Fransa’da 350 bin Türk bulunduğuna dikkati çeken Davutoğlu, seçim dönemine ilişkin olarak şu çağrıyı yaptı: “Vatandaşlarımızın Fransa’nın geleceği konusunda siyasi ağırlıklarını göstermelerinin vakti gelmiştir. Zaten Fransa’daki Türkler, bu mesajı biz vermeden almış durumdalar. Cumartesi günü çok büyük bir gösteri oldu. Kulağı, gözü olana bunun tesir etmesi gerekir. Ama insanların özgürlükler karşısında kulakları sağır, gözleri görmez hale gelmiş ise yapılabilecek şeylerin sınırı var. Fransız vatandaşlığına geçmiş olan vatandaşlarımızın seçimlerde etkin konumlarını göstermeleri, hangi partinin ne tutum aldığını görerek tavır sergilemeleri doğaldır.”

Sarkozy’nin şansı düşük

Dışişleri Bakanı, “Ne yaparsa yapsın ben bu seçimde Sarkozy’nin şansını düşük görüyorum. Ama tabii bu Fransız halkının bileceği bir iş” dedi.

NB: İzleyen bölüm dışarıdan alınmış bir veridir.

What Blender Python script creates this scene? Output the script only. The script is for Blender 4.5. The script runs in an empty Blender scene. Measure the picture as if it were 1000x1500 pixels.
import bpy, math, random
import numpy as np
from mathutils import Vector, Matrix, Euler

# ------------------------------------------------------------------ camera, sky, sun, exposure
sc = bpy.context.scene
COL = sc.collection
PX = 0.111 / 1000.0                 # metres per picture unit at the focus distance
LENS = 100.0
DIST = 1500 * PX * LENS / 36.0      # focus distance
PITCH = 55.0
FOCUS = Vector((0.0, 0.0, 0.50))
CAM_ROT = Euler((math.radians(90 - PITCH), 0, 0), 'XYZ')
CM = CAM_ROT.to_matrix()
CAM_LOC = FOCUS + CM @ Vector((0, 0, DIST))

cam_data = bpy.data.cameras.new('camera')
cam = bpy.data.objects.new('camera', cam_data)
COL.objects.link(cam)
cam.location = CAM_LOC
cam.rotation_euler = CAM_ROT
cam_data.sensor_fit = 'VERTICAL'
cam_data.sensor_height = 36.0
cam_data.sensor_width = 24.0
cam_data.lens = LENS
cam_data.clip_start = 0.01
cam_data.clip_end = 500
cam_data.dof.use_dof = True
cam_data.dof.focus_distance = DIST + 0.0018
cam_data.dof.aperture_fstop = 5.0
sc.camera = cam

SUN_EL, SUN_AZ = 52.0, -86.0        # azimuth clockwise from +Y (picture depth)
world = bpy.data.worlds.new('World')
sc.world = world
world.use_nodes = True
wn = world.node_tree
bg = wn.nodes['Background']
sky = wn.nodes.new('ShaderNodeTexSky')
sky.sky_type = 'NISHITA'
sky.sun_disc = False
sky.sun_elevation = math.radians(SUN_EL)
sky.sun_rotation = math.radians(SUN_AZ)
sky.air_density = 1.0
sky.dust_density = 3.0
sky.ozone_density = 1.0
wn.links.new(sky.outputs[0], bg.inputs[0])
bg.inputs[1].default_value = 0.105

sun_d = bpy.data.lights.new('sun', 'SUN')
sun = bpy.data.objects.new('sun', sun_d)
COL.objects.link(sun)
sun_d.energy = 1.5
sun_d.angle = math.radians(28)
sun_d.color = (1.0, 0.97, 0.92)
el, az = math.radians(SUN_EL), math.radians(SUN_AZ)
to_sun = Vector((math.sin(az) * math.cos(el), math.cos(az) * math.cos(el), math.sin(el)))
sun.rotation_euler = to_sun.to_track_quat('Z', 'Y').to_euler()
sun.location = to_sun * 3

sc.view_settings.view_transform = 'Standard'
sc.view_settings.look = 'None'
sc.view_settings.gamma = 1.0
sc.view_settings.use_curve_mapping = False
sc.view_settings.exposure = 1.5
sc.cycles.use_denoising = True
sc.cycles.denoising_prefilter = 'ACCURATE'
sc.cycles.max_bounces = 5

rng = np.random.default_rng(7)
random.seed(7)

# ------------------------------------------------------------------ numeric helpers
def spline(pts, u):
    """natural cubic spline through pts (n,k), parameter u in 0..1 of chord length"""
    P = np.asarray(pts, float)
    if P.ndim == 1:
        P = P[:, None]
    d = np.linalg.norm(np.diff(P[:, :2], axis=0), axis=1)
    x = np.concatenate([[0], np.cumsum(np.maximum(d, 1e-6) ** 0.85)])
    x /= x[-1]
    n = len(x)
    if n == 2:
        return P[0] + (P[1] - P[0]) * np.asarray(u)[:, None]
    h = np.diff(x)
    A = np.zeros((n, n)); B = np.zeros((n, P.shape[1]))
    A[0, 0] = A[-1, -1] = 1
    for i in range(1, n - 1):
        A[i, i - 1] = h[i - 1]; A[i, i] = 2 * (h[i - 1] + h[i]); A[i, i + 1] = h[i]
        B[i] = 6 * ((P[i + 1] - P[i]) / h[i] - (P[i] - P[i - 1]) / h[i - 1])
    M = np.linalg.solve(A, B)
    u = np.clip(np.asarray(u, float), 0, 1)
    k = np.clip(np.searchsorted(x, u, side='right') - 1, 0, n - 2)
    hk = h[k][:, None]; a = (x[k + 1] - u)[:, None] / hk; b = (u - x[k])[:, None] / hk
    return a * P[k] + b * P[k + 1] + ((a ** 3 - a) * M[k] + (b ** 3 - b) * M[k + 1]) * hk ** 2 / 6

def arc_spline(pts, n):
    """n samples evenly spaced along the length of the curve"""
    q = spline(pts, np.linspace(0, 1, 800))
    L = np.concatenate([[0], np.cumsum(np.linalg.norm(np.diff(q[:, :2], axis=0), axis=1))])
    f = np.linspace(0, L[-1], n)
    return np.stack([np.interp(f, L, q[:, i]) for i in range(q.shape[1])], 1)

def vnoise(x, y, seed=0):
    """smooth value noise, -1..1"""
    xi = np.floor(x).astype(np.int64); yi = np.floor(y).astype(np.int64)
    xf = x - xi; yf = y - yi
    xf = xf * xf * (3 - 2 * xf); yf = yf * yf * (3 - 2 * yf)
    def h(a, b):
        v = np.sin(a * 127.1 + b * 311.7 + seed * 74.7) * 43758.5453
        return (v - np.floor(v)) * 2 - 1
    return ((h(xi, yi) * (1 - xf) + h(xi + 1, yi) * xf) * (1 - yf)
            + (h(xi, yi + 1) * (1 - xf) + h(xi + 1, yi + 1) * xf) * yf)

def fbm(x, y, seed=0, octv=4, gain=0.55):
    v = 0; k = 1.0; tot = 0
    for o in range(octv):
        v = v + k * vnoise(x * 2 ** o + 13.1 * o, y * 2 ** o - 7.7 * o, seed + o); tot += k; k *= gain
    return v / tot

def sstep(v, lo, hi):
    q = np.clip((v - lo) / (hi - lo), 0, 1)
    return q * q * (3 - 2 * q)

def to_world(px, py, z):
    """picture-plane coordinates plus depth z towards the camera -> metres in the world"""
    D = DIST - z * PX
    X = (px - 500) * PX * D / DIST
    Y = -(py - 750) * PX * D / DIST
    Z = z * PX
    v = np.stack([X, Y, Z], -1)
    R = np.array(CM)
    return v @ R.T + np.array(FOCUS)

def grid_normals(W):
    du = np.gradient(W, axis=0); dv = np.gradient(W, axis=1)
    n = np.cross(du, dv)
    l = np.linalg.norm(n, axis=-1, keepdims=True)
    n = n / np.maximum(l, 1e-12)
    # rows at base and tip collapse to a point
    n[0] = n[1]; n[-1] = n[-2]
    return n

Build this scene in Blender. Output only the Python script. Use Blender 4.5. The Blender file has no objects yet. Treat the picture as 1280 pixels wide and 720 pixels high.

Mektubu okur cevaplandırırız

Davutoğlu, “Sarkozy’den gelen mektubu iade etmeyi düşündünüz mü?” şeklindeki soruyu şöyle yanıtladı: “Biz, medeni usulleri iyi biliriz. Telefonlara çıkarız. Mektupları okur ve cevaplandırırız.”

Senatörlere saygısızlık

Davutoğlu, Sarkozy’nin senatörleri teker teker arayıp oylamaya katılmalarını istemesini değerlendirirken de şunları söyledi: “Bu, sunduğu tasarıya güvensizliktir. Ayrıca senatörlere duyulan saygısızlıktır. Eğer gerçekten evrensel değerlere ve hakkaniyete dayalı bir tasarı olsaydı böyle aramaya ihtiyaç hissetmezlerdi.”